1. Dramatic Question
    Will Eleuthera defeat King Theseus in single combat and thereby win freedom and honor for the Amazons, or will Theseus prevail and safeguard Athens and its fledgling democracy?
  2. Theseus’ Object of Desire
    To protect Athens’s sovereignty and his own reputation by defeating Eleuthera and ending the Amazon–Scythian siege on his own terms.
  3. Eleuthera’s Object of Desire
    To avenge the Amazons’ stolen honor, rescue Queen Antiope’s legacy, and compel Athens to recognize Amazon freedom by conquering Theseus in a fair duel.
  4. Which Character Gets What They Want?
    Eleuthera wins the physical duel—she breaks Theseus’s shield, wounds him, and forces him to the ground.

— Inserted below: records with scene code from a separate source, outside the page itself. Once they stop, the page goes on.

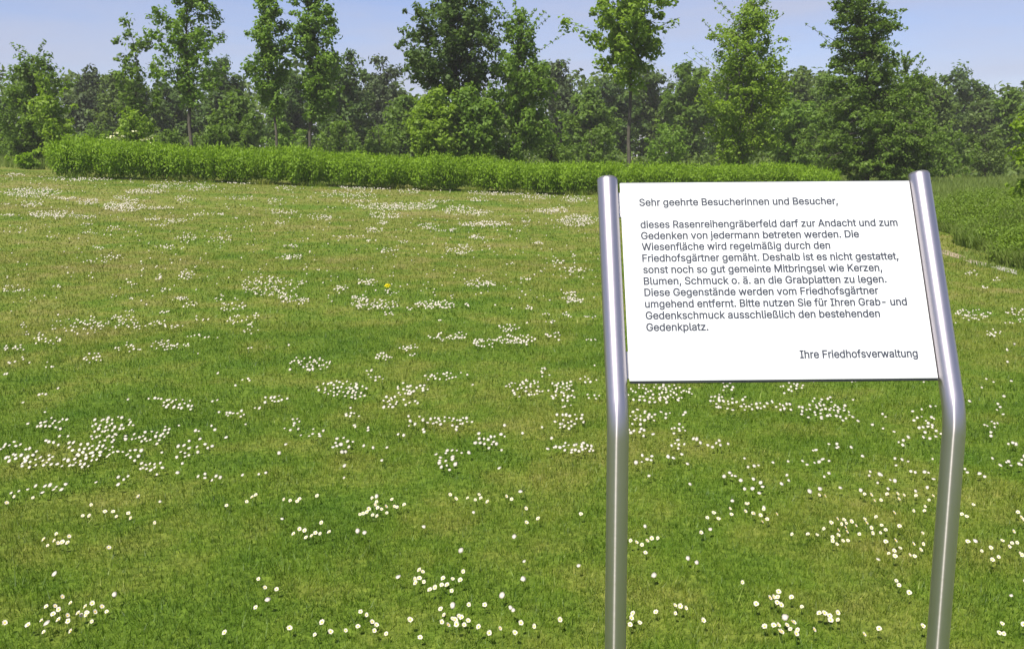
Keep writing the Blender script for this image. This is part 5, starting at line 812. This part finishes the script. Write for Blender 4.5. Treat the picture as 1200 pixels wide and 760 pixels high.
# ------------------------------------------------------------------ daisies
# tile origin and zoom of the notes below, then rows of (x, y) single flowers or (x, y, rx, ry, n) patches
TILES = {
 'TL': (0, 190, 3.3057), 'TM': (350, 200, 3.3057), 'ML': (0, 420, 3.4286), 'MM': (350, 420, 3.3333), 'MR': (735, 440, 3.2432),
 'BL': (0, 580, 3.4286), 'BM': (350, 580, 3.3333), 'BR': (735, 590, 3.2432), 'RA': (1090, 200, 3.4545), 'RB': (1090, 400, 4.218), 'RC': (1090, 570, 4.0)}
SINGLE = [  # patch name for the label, tile, flowers
 ('in the band of daisies at the left edge, halfway down the picture', 'BL', '30,70 60,45 80,32 48,28 115,18 135,45 147,6 175,32 185,12 205,3 220,25 230,12 250,16 268,5'),
 ('in the loose arc of daisies right of the band at the left edge', 'BL', '335,118 370,88 362,133 425,107 457,100 470,123 518,110 528,144 624,157 558,47 478,1'),
 ('in the small patch of daisies above the bottom left corner patch', 'BL', '180,233 195,243 230,202 237,241 253,240 275,237 281,212 255,228 440,254 222,237'),
 ('in the patch of daisies in the bottom left corner of the lawn', 'BL', '25,570 113,568 118,580 180,600 288,610 170,550 240,565 278,562 276,538 218,530 240,517 190,498 255,461 287,479 225,490 318,532 330,525 353,522 350,541 387,532 373,557 375,490 413,494 432,512 347,507'),
 ('in the little group of four daisies right of the bottom left corner patch', 'BL', '1040,377 1066,413 1113,421 1029,497'),
 ('among the scattered short row of daisies left of the lawn centre', 'BL', '912,76 993,65 1015,52 1030,47 1142,65 1168,68 1195,65 1181,207'),
 ('alone near the bottom edge left of the centre', 'BL', '905,608 1165,580'),
 ('in the compact patch of daisies low in the middle left of the lawn', 'BM', '73,45 5,60 288,58 305,60 365,50 300,85 275,102 240,110 253,113 290,113 310,98 325,97 343,92 345,103 375,80 385,84 413,78 307,132 268,117'),
 ('in the short flat patch of daisies left of the compact middle patch', 'BM', '90,155 5,183 25,187 30,205 52,202 67,190 85,192 120,186'),
 ('in the short row of daisies left of the left post', 'BM', '592,40 615,60 660,50 690,53 705,35 712,53 737,71 812,48 832,55 867,27'),
 ('thinly scattered just left of the left post', 'BM', '888,98 890,147 935,134 1102,117'),
 ('in the ring of daisies near the bottom, left of the left post', 'BM', '485,337 472,350 472,363 455,383 457,398 490,385 513,418 533,420 565,381 560,396 602,366 643,351 632,386 598,418 580,405'),
 ('in the lowest dense patch of daisies left of the left post', 'BM', '568,517 555,490 602,524 627,513 612,538 637,538 560,552 585,562 647,552 662,534 617,568 665,480 727,474 703,578'),
 ('near the bottom edge close to the foot of the left post', 'BM', '787,572 868,558 920,575 1020,548 745,597 845,597'),
 ('scattered along the bottom edge in the middle of the lawn', 'BM', '243,496 267,522 288,542 305,548 297,581 343,585 233,555 185,572 93,556 65,595 127,592 437,549 475,597'),
 ('in the small patch of daisies touching the right side of the left post', 'BR', '12,192 35,184 55,200 75,178 92,181 115,184 68,222'),
 ('in the broken row of daisies halfway between the two posts', 'BR', '303,87 328,72 346,91 390,55 395,78 450,33 458,47 448,68 477,75 480,84 505,86 517,64 512,104 530,96 567,82 280,152'),
 ('in the thin row leading into the dense patch by the right post', 'BR', '624,167 685,150 720,154 745,143'),
 ('in the dense patch of daisies left of the right post', 'BR', '773,120 797,98 822,95 812,125 830,118 850,117 868,118 800,150 778,165 800,160 833,154 778,192 795,190 818,177 837,180 880,154 900,100 907,120 925,140 930,163 960,147 965,117 980,134 943,95 1012,80 1032,130 827,130'),
 ('in the patch of daisies touching the left side of the right post', 'BR', '980,190 1017,188 1035,203 1012,222 992,224 1015,248 1085,204 1122,202 1113,217 1072,232 1090,241 1120,153 1086,70 1127,67 1130,45'),
 ('standing alone on the bare grass between the two posts', 'BR', '1020,330 1030,352 1068,396 436,349'),
 ('in the small curve of daisies low between the two posts', 'BR', '488,437 540,415 555,410 570,398 573,380 568,430 583,438 622,408 662,432'),
 ('in the short row of daisies low and nearer the right post', 'BR', '727,465 747,474 767,467 797,473 798,492 770,490'),
 ('in the clump of daisies on the bottom edge between the two posts', 'BR', '520,515 555,513 573,514 577,528 605,502 625,492 633,502 618,517 645,530 708,537 585,548 640,549 898,545 954,527 1120,522'),
 ('among the few daisies low beside the right of the left post', 'BR', '181,428 182,462 200,447 222,449 108,453 288,498 20,473 15,490 47,497 10,507'),
 ('in the scatter of daisies right of the right post, low down', 'RC', '200,124 145,184 168,183 173,308 238,347 280,348 287,397 317,378 335,296 387,271 380,308 403,315 367,345 418,363 425,384 407,170 423,197 436,212 333,697 320,743 340,750 432,715'),
 ('in the scatter of daisies right of the bend of the right post', 'RB', '383,555 405,553 420,553 343,670 385,640 372,655 395,663 435,660 445,655 450,630 462,625 168,688 180,700 240,700 265,717 305,627 265,463 280,460 300,445 315,445 315,470 330,450 297,490 298,508 328,375 343,372 332,347 357,408 362,307 310,243 253,270 275,225 193,335 380,133 415,48 377,77'),
 ('in the small patch below the board, close right of the left post', 'MR', '155,347 175,345 207,342 93,343 57,338 75,355 90,362 55,360 33,372 228,367 82,416 238,449'),
 ('in the string of daisies below the middle of the board', 'MR', '445,353 482,378 498,377 458,385 553,370 610,367 665,367 682,378 710,376 728,366 740,357 765,369 715,323 705,323'),
 ('in the small sparse groups below the string of daisies under the board', 'MR', '367,424 388,410 397,412 410,422 430,437 445,466 475,475 478,440 505,452 513,464 605,413 612,442 585,452 765,412 747,428 693,478 730,470 728,492 750,503 808,465'),
 ('in the open scatter of daisies left of the bend of the right post', 'MR', '893,338 765,291 795,293 800,303 795,315 850,308 922,402 917,421 957,415 965,425 950,445 997,443 1015,443 990,467 985,495 885,478 900,490 925,498 937,515 962,513 1025,490 1030,505 1050,487 1093,485 1095,497 1138,465 1162,430 1075,403 1092,410 1127,405 1143,405 1160,490 1145,505 1015,357 1043,355 1020,375 1065,365 1158,360 1030,285 1047,286 1067,271 1013,243 970,240 930,224 877,202 968,184 980,188 1083,163 1118,156 1150,153 1170,150 1117,190 1155,187 1108,228 1158,228'),
]
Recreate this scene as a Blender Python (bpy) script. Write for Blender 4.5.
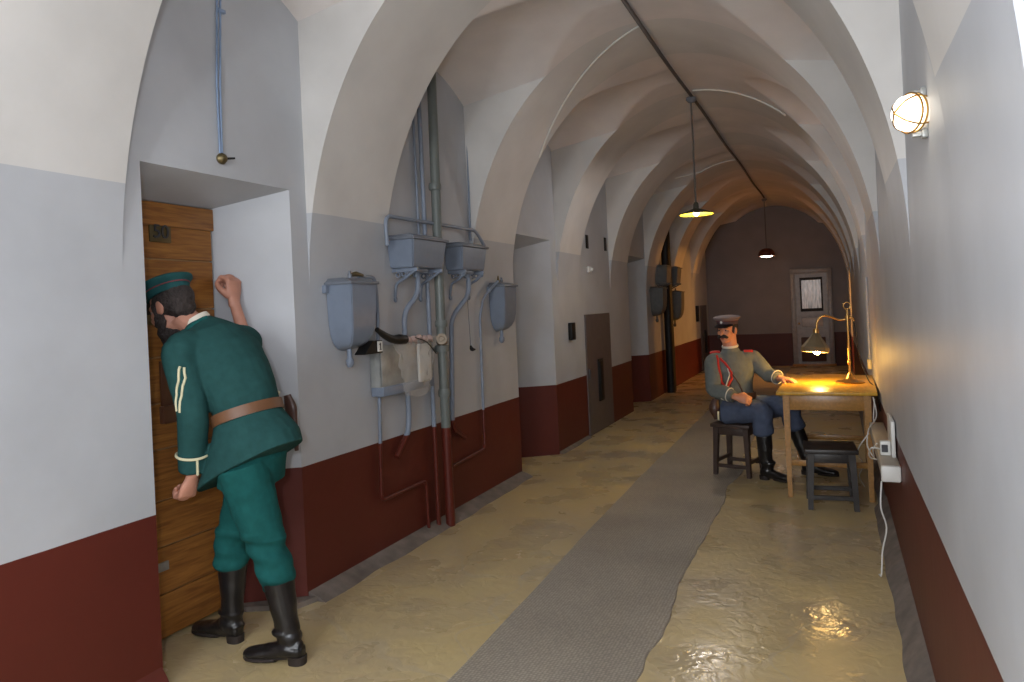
import bpy, bmesh, math, random
from mathutils import Vector, Matrix, noise
from mathutils.bvhtree import BVHTree
PI = math.pi
random.seed(4)
for o in list(bpy.data.objects): bpy.data.objects.remove(o)
C = bpy.context.scene.collection
S = bpy.context.scene

# ------------------------------------------------------------------ camera
TH = math.atan(321.7/724)
rr = 0.046; nn = math.sqrt(1+rr*rr)
Fv = Vector((-math.sin(TH), math.cos(TH), 0)); Rv = Vector((math.cos(TH), math.sin(TH), 0)); Zv = Vector((0,0,1))
right = (Rv - rr*Zv)/nn; up = (rr*Rv + Zv)/nn
cd = bpy.data.cameras.new('camera'); cam = bpy.data.objects.new('camera', cd); C.objects.link(cam)
M = Matrix((right, up, -Fv)).transposed().to_4x4(); M.translation = (0,0,1.6)
cam.matrix_world = M
cd.sensor_width = 36; cd.lens = 724/1024*36; cd.shift_y = -31.2/1024; cd.clip_start = 0.02
S.camera = cam
# ------------------------------------------------------------------ world, light, exposure
w = bpy.data.worlds.new('world'); S.world = w; w.use_nodes = True
w.node_tree.nodes['Background'].inputs[0].default_value = (0.75,0.8,0.9,1)
w.node_tree.nodes['Background'].inputs[1].default_value = 0.0
S.view_settings.view_transform = 'Standard'; S.view_settings.look = 'None'
S.view_settings.gamma = 1; S.view_settings.use_curve_mapping = False; S.view_settings.exposure = 0.0
def area(name, loc, rot, sx, sy, power, col):
    l = bpy.data.lights.new(name, 'AREA'); l.shape='RECTANGLE'; l.size=sx; l.size_y=sy; l.energy=power; l.color=col
    o = bpy.data.objects.new(name, l); C.objects.link(o); o.location=loc; o.rotation_euler=rot; return o
# added area fill from behind the photographer, set at an invented window
area('rear_area_fill', (-1.2,-2.85,1.95), (PI/2,0,0), 1.9, 1.6, 85, (0.93,0.97,1.0))
def point(name, loc, power, col, r=0.03, parent=None):
    l = bpy.data.lights.new(name, 'POINT'); l.energy=power; l.color=col; l.shadow_soft_size=r
    o = bpy.data.objects.new(name, l); C.objects.link(o); o.location=loc; return o

# the photographer's flash, on the camera
point('camera_flash', (-.24,0,1.75), 86, (.94,.98,1.06), .03)
# added fill light without a fixture, one pendant span behind the camera
point('rear_point_fill', (-1.26,-1.0,2.45), 74, (.95,.98,1.04), .06)
# ------------------------------------------------------------------ materials
def srgb(r,g,b):
    f=lambda c: (c/255/12.92) if c/255<=0.04045 else ((c/255+0.055)/1.055)**2.4
    return (f(r),f(g),f(b),1)
def mat(name, col, rough=0.6, metal=0, noise_amt=0.12, nscale=12, bump=0.0, bscale=60, spec=0.5, coat=0, aniso=None):
    m = bpy.data.materials.new(name); m.use_nodes=True; nt=m.node_tree; b=nt.nodes['Principled BSDF']
    tc=nt.nodes.new('ShaderNodeTexCoord'); n=nt.nodes.new('ShaderNodeTexNoise'); n.inputs['Scale'].default_value=nscale; n.inputs['Detail'].default_value=5
    nt.links.new(tc.outputs['Object'], n.inputs['Vector'])
    if aniso:
        mp=nt.nodes.new('ShaderNodeMapping'); mp.inputs['Scale'].default_value=aniso
        nt.links.new(tc.outputs['Object'], mp.inputs['Vector']); nt.links.new(mp.outputs[0], n.inputs['Vector'])
    r=nt.nodes.new('ShaderNodeValToRGB'); r.color_ramp.elements[0].position=.3; r.color_ramp.elements[1].position=.7
    r.color_ramp.elements[0].color=[c*(1-noise_amt) for c in col[:3]]+[1]
    r.color_ramp.elements[1].color=[min(1,c*(1+noise_amt)) for c in col[:3]]+[1]
    nt.links.new(n.outputs['Fac'], r.inputs[0]); nt.links.new(r.outputs[0], b.inputs['Base Color'])
    b.inputs['Roughness'].default_value=rough; b.inputs['Metallic'].default_value=metal
    b.inputs['Specular IOR Level'].default_value=spec; b.inputs['Coat Weight'].default_value=coat
    if bump:
        n2=nt.nodes.new('ShaderNodeTexNoise'); n2.inputs['Scale'].default_value=bscale; n2.inputs['Detail'].default_value=4
        nt.links.new(tc.outputs['Object'], n2.inputs['Vector'])
        bp=nt.nodes.new('ShaderNodeBump'); bp.inputs['Strength'].default_value=bump; bp.inputs['Distance'].default_value=0.01
        nt.links.new(n2.outputs['Fac'], bp.inputs['Height']); nt.links.new(bp.outputs[0], b.inputs['Normal'])
    return m
def emis(name, col, s):
    m = bpy.data.materials.new(name); m.use_nodes=True; nt=m.node_tree; b=nt.nodes['Principled BSDF']
    b.inputs['Base Color'].default_value=col; b.inputs['Emission Color'].default_value=col; b.inputs['Emission Strength'].default_value=s
    return m
RED = srgb(92,37,28); GREY = srgb(184,187,192); WHITE = srgb(210,208,205); BLUEGREY = srgb(128,138,152)
def zpaint(name, bands, rough=(0.5,0.5), wob=0.006, bump=0.08):
    """oil paint in horizontal bands: list of (upper limit z, colour); last has None"""
    m = bpy.data.materials.new(name); m.use_nodes=True; nt=m.node_tree; b=nt.nodes['Principled BSDF']; L=nt.links
    geo=nt.nodes.new('ShaderNodeNewGeometry'); sep=nt.nodes.new('ShaderNodeSeparateXYZ'); L.new(geo.outputs['Position'], sep.inputs[0])
    n=nt.nodes.new('ShaderNodeTexNoise'); n.inputs['Scale'].default_value=1.3; n.inputs['Detail'].default_value=3; L.new(geo.outputs['Position'], n.inputs['Vector'])
    ma=nt.nodes.new('ShaderNodeMath'); ma.operation='MULTIPLY_ADD'; L.new(n.outputs['Fac'], ma.inputs[0]); ma.inputs[1].default_value=wob*2; L.new(sep.outputs['Z'], ma.inputs[2])
    # the right-hand wall's upper line runs a little lower
    mx=nt.nodes.new('ShaderNodeMath'); mx.operation='MULTIPLY_ADD'; L.new(sep.outputs['X'], mx.inputs[0]); mx.inputs[1].default_value=0.022; L.new(ma.outputs[0], mx.inputs[2])
    col=None
    last=bands[-1][1]
    cur=nt.nodes.new('ShaderNodeRGB'); cur.outputs[0].default_value=last; out=cur.outputs[0]
    for z,c in reversed(bands[:-1]):
        cmpn=nt.nodes.new('ShaderNodeMath'); cmpn.operation='LESS_THAN'
        if z>1: L.new(mx.outputs[0], cmpn.inputs[0]); cmpn.inputs[1].default_value=z-0.0616+wob
        else: L.new(ma.outputs[0], cmpn.inputs[0]); cmpn.inputs[1].default_value=z+wob
        mix=nt.nodes.new('ShaderNodeMix'); mix.data_type='RGBA'; L.new(cmpn.outputs[0], mix.inputs[0])
        L.new(out, mix.inputs[6]); mix.inputs[7].default_value=c; out=mix.outputs[2]
    n3=nt.nodes.new('ShaderNodeTexNoise'); n3.inputs['Scale'].default_value=2.6; n3.inputs['Detail'].default_value=6; L.new(geo.outputs['Position'], n3.inputs['Vector'])
    mr=nt.nodes.new('ShaderNodeMapRange'); mr.inputs[3].default_value=.93; mr.inputs[4].default_value=1.07; mr.inputs[1].default_value=.3; mr.inputs[2].default_value=.7; L.new(n3.outputs['Fac'], mr.inputs[0])
    mul=nt.nodes.new('ShaderNodeMix'); mul.data_type='RGBA'; mul.blend_type='MULTIPLY'; mul.inputs[0].default_value=1; L.new(out, mul.inputs[6]); L.new(mr.outputs[0], mul.inputs[7])
    L.new(mul.outputs[2], b.inputs['Base Color'])
    b.inputs['Roughness'].default_value=rough[0]; b.inputs['Specular IOR Level'].default_value=0.35
    n2=nt.nodes.new('ShaderNodeTexNoise'); n2.inputs['Scale'].default_value=7; n2.inputs['Detail'].default_value=8; L.new(geo.outputs['Position'], n2.inputs['Vector'])
    bp=nt.nodes.new('ShaderNodeBump'); bp.inputs['Strength'].default_value=bump; bp.inputs['Distance'].default_value=0.03
    L.new(n2.outputs['Fac'], bp.inputs['Height']); L.new(bp.outputs[0], b.inputs['Normal'])
    return m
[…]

However, Theseus’s Companions violate the rules of single combat by rescuing him; thus neither side achieves its ultimate strategic desire. Eleuthera secures personal victory but not decisive peace; Theseus saves his life but forfeits the honor he sought.
  5. Crisis
    The crisis occurs when Eleuthera is poised to deliver the killing blow and Theseus’s shield is shattered. At that instant the King’s Companions choose to break the covenant of single combat and intervene, determining the fate of both warriors and the war itself.
  6. Resolution
    The intervention nullifies the duel’s outcome and reignites full-scale battle. The Amazons storm the Athenian gates in fury, while the Greeks cling to their wounded king. The story shifts from an honorable, clear-cut contest to a protracted, bitter conflict deprived of the moral clarity the duel was meant to supply.